Los superseñores vinieron a la Tierra para mejorarnos. Así parece y así se anuncian. Lo comunican a la raza humana a través de un portavoz mundial, que es llevado a una nave para conversar con su colega alienígena, Karellen, un superseñor que no se deja ver. ¿Por qué se oculta?
El fin de la infancia nos pone frente a dilemas pequeños y abrumadores.
Los humanos nos comportamos, según los invasores salvadores, como si no fuéramos conscientes del conocimiento, de manera hipócrita a la hora de resolver conflictos, priorizando siempre el beneficio propio y no el bienestar común, el del medio ambiente y la ciencia. El fin de la infancia es tan actual que por momentos genera el deseo de salir a la calle y mirar el cielo para ver si hay naves tapando el sol.
Los humanos nos comportamos, según los invasores salvadores, como si no fuéramos conscientes del conocimiento, de manera hipócrita a la hora de resolver conflictos, priorizando siempre el beneficio propio y no el bienestar común, el del medio ambiente y la ciencia.
La primera iniciativa de los superseñores es terminar con las guerras, el hambre, la desigualdad, la violencia doméstica y la animal —destacada en la escena en la plaza de toros de Madrid—. Toda una utopía dentro de la distopía.
El fin de la infancia nos regala, por momentos, el sueño de un mundo pacífico y mejor. Arthur C. Clarke mantiene el suspenso desarrollando, con filosofía y psicología, la inesperada tragedia de la perfección.
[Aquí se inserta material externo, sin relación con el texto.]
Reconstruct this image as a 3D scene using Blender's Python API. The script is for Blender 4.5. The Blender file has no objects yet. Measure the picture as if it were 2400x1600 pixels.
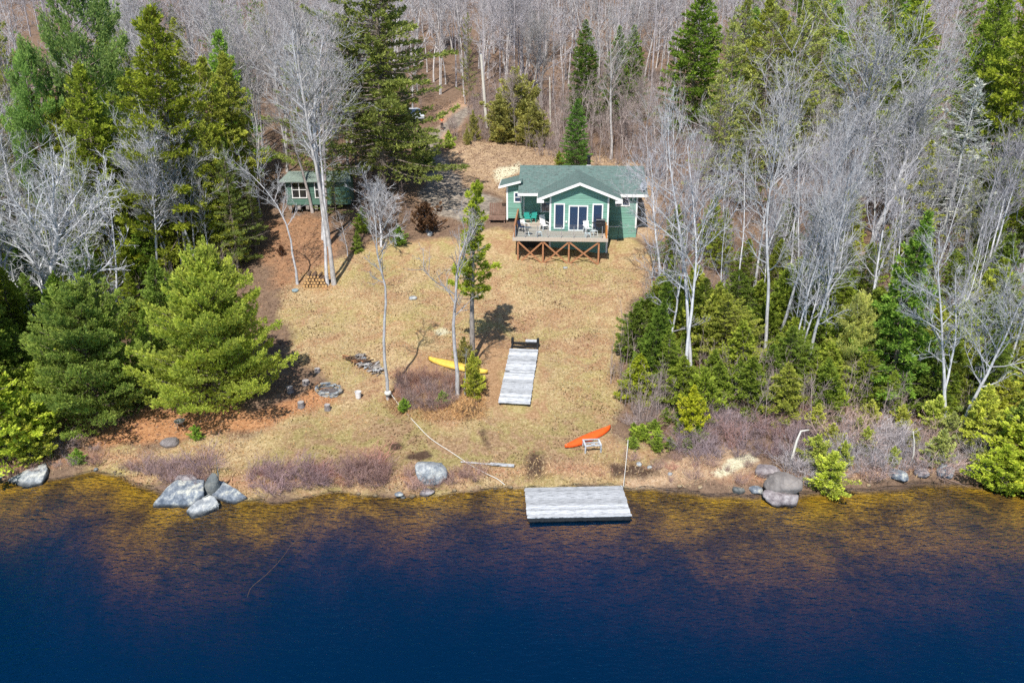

Todo esto nos conduce hacia un final sorprendente que no vamos a spoilear.
Cabe destacar que Arthur C. Clarke fue un señorito inglés, vivió en Sri Lanka —colonia inglesa— hasta su muerte y era devoto de la ciencia ficción, el misticismo y la ciencia. Escribió tanto novelas —por ejemplo 2001: Una odisea espacial, que Stanley Kubrick después convirtió en película— como tratados científicos. Todos estos conocimientos le permitieron enunciar, en El fin de la infancia, una crítica hacia el colonialismo de la corona inglesa, que ofrecía “mejorar” la vida de los ciudadanos de los territorios dominados; en realidad, una colonia nunca deja de serlo ni de vivir bajo el dominio de otra nación. Y todo esto con un trasfondo científico sólido que contribuyó a que la novela trascendiera su tiempo y su formato original —la obra se transformó en una miniserie de televisión del canal Syfy—.